* [SOURCE RECORDS]:
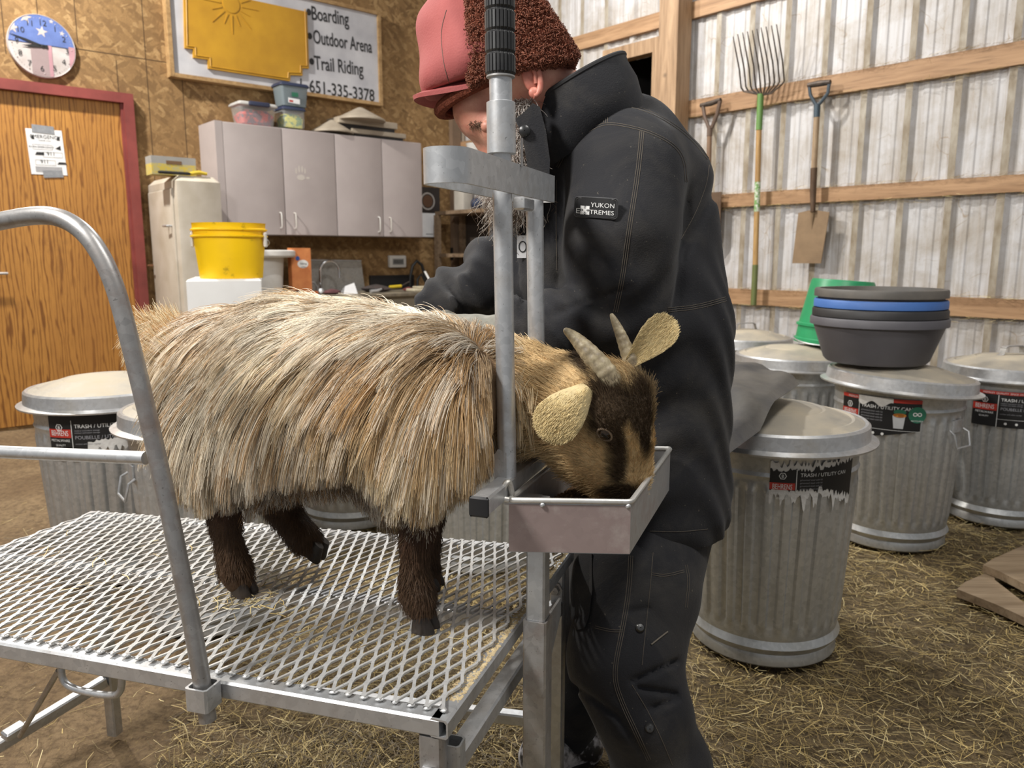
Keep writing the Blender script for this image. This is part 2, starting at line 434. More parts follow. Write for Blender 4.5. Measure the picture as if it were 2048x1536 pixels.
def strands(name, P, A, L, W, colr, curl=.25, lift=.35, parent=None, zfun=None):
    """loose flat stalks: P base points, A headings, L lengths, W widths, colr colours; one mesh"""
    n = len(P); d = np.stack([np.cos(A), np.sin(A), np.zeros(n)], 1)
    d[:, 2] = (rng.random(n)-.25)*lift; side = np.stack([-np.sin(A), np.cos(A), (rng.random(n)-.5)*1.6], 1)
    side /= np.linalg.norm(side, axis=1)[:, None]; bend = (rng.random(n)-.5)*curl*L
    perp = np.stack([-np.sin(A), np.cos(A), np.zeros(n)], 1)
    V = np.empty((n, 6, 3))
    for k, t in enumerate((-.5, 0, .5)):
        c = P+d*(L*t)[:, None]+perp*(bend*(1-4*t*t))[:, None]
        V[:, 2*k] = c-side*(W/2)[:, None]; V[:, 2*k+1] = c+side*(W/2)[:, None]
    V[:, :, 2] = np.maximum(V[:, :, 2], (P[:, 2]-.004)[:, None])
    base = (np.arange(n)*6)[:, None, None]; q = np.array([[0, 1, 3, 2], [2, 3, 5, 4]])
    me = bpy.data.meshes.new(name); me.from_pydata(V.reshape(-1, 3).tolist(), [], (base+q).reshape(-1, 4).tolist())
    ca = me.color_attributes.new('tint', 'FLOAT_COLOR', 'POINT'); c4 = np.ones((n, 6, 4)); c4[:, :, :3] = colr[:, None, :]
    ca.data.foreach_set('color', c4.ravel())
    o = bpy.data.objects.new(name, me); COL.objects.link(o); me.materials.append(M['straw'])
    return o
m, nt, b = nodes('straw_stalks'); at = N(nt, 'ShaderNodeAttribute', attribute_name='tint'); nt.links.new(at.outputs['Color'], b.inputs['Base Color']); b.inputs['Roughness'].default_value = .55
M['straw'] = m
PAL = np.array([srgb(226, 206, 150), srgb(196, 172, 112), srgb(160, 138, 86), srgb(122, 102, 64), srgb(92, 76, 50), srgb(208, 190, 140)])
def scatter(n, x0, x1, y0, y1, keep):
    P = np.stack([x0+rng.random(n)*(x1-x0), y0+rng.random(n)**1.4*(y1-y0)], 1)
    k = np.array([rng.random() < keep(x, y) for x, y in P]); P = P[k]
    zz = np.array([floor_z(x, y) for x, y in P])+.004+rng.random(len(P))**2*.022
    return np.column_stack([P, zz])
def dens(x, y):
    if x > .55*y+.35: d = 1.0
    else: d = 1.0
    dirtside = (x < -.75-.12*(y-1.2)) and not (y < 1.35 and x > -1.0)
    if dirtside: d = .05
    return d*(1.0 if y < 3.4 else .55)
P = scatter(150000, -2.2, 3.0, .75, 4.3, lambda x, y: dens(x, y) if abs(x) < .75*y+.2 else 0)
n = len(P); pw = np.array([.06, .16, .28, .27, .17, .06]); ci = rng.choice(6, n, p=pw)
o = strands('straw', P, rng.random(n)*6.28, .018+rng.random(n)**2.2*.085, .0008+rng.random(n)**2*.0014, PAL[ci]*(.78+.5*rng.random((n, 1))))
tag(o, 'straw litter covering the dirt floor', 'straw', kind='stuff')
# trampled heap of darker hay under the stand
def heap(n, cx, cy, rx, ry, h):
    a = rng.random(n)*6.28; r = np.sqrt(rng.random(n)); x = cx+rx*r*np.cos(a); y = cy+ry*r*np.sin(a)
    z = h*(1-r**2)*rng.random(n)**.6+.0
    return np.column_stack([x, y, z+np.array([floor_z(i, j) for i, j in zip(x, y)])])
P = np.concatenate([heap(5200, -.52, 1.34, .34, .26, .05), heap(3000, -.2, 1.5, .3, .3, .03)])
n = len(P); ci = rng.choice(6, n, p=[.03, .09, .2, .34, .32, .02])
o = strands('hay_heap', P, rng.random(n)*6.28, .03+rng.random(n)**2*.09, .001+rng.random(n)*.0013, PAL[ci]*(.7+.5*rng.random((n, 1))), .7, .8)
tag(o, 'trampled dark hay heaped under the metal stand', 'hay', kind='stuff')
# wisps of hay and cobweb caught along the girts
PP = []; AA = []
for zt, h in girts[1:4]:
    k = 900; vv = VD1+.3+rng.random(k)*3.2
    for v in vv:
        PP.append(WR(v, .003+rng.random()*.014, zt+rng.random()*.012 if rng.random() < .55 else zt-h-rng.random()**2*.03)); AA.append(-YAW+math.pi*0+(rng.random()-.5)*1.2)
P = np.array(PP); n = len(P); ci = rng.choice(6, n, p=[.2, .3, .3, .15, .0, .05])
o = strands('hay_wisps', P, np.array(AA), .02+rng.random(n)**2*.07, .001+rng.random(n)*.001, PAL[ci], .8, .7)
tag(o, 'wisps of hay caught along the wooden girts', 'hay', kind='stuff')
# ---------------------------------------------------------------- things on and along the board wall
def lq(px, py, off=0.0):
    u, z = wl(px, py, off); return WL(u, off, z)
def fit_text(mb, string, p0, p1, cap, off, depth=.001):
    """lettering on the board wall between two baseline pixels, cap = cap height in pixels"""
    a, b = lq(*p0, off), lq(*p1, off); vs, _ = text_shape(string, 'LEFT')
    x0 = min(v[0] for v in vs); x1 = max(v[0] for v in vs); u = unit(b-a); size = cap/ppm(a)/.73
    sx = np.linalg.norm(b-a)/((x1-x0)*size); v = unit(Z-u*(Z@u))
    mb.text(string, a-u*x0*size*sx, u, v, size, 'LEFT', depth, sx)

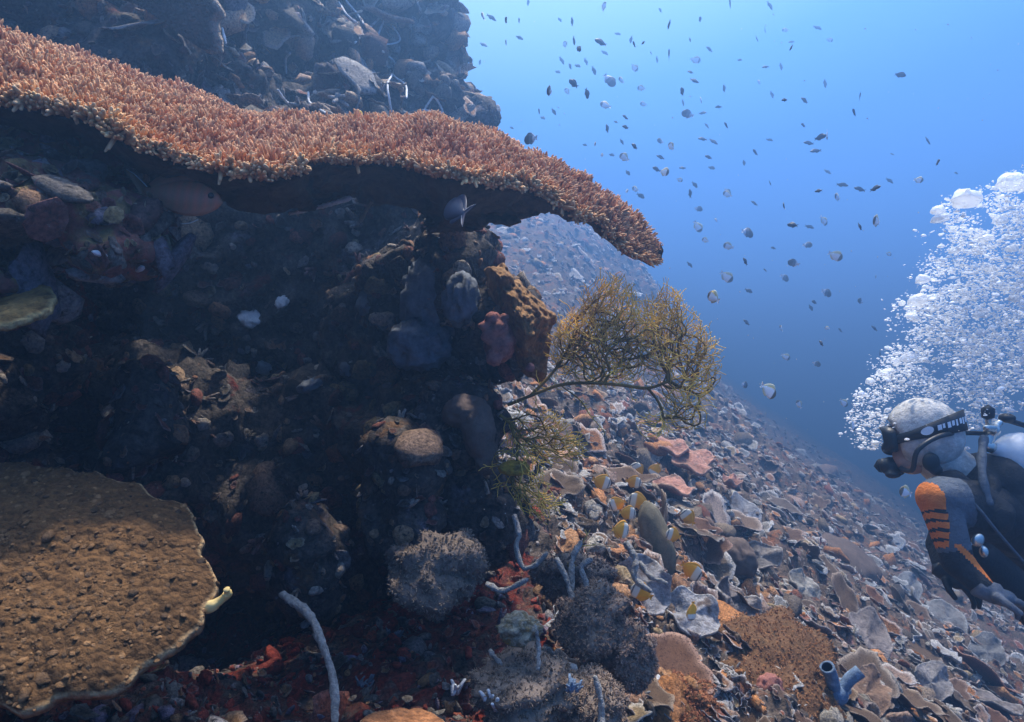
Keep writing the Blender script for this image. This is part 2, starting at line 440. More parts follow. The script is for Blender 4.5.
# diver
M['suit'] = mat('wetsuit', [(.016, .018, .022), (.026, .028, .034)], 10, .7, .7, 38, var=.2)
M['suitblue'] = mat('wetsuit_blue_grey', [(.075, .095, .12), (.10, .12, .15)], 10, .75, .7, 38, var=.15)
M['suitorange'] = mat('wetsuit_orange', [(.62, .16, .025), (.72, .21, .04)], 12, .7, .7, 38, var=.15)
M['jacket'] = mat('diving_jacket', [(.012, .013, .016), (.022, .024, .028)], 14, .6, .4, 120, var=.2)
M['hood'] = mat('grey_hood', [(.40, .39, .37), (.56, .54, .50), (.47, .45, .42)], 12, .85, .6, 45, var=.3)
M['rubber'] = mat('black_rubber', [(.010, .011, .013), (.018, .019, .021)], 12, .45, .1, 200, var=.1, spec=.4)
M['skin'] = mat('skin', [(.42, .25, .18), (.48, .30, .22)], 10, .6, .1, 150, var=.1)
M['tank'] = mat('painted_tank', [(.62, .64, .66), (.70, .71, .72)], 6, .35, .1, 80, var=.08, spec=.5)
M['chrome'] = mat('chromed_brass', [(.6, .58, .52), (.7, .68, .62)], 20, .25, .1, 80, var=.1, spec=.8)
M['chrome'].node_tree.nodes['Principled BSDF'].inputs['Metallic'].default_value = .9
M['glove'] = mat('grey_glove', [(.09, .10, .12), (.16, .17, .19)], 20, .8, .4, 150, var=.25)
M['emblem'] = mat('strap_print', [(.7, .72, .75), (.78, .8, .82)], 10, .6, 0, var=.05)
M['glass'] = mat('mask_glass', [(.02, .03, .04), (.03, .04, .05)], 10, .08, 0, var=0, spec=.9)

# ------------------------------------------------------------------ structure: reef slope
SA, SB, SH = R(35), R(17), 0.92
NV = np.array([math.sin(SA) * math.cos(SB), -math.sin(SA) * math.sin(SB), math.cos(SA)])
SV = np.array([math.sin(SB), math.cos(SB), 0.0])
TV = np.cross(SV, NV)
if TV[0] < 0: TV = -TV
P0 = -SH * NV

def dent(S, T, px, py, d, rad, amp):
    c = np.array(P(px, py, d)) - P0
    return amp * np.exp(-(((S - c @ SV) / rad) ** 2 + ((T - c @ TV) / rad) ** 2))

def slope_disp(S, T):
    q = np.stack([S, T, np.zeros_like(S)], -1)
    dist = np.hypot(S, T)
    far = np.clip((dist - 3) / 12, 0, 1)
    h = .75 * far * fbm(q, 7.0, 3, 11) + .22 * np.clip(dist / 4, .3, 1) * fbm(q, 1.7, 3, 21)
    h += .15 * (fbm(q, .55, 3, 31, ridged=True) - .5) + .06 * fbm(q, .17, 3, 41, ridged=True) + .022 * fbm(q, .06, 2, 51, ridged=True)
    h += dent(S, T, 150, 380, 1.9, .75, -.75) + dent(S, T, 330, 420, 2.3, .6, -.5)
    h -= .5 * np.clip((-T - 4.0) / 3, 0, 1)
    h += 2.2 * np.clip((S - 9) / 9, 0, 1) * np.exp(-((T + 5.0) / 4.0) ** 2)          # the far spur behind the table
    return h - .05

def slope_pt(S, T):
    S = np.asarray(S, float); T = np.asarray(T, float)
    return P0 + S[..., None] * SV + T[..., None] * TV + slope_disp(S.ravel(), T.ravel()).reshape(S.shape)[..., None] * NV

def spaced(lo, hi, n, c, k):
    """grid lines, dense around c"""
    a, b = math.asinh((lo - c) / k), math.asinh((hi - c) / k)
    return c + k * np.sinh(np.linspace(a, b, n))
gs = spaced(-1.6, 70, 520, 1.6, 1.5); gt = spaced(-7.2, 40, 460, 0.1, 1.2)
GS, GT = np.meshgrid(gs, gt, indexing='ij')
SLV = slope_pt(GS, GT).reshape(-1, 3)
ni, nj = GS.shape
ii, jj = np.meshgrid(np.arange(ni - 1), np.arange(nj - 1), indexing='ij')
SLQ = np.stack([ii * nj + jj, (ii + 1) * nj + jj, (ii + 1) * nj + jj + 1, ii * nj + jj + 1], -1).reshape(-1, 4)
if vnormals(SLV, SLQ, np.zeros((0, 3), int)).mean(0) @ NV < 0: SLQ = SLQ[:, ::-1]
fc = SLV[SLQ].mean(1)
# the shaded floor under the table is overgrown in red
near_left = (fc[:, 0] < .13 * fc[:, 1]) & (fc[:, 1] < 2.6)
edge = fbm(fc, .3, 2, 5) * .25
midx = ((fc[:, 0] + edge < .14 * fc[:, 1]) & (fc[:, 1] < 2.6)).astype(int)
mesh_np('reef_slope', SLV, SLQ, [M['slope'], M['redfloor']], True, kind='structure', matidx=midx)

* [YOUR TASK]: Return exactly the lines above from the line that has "is for Blender 4.5." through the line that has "0, var=0, spec=.9)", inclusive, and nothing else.

* [WORKED ANSWER]:
Keep writing the Blender script for this image. This is part 2, starting at line 440. More parts follow. The script is for Blender 4.5.
# diver
M['suit'] = mat('wetsuit', [(.016, .018, .022), (.026, .028, .034)], 10, .7, .7, 38, var=.2)
M['suitblue'] = mat('wetsuit_blue_grey', [(.075, .095, .12), (.10, .12, .15)], 10, .75, .7, 38, var=.15)
M['suitorange'] = mat('wetsuit_orange', [(.62, .16, .025), (.72, .21, .04)], 12, .7, .7, 38, var=.15)
M['jacket'] = mat('diving_jacket', [(.012, .013, .016), (.022, .024, .028)], 14, .6, .4, 120, var=.2)
M['hood'] = mat('grey_hood', [(.40, .39, .37), (.56, .54, .50), (.47, .45, .42)], 12, .85, .6, 45, var=.3)
M['rubber'] = mat('black_rubber', [(.010, .011, .013), (.018, .019, .021)], 12, .45, .1, 200, var=.1, spec=.4)
M['skin'] = mat('skin', [(.42, .25, .18), (.48, .30, .22)], 10, .6, .1, 150, var=.1)
M['tank'] = mat('painted_tank', [(.62, .64, .66), (.70, .71, .72)], 6, .35, .1, 80, var=.08, spec=.5)
M['chrome'] = mat('chromed_brass', [(.6, .58, .52), (.7, .68, .62)], 20, .25, .1, 80, var=.1, spec=.8)
M['chrome'].node_tree.nodes['Principled BSDF'].inputs['Metallic'].default_value = .9
M['glove'] = mat('grey_glove', [(.09, .10, .12), (.16, .17, .19)], 20, .8, .4, 150, var=.25)
M['emblem'] = mat('strap_print', [(.7, .72, .75), (.78, .8, .82)], 10, .6, 0, var=.05)
M['glass'] = mat('mask_glass', [(.02, .03, .04), (.03, .04, .05)], 10, .08, 0, var=0, spec=.9)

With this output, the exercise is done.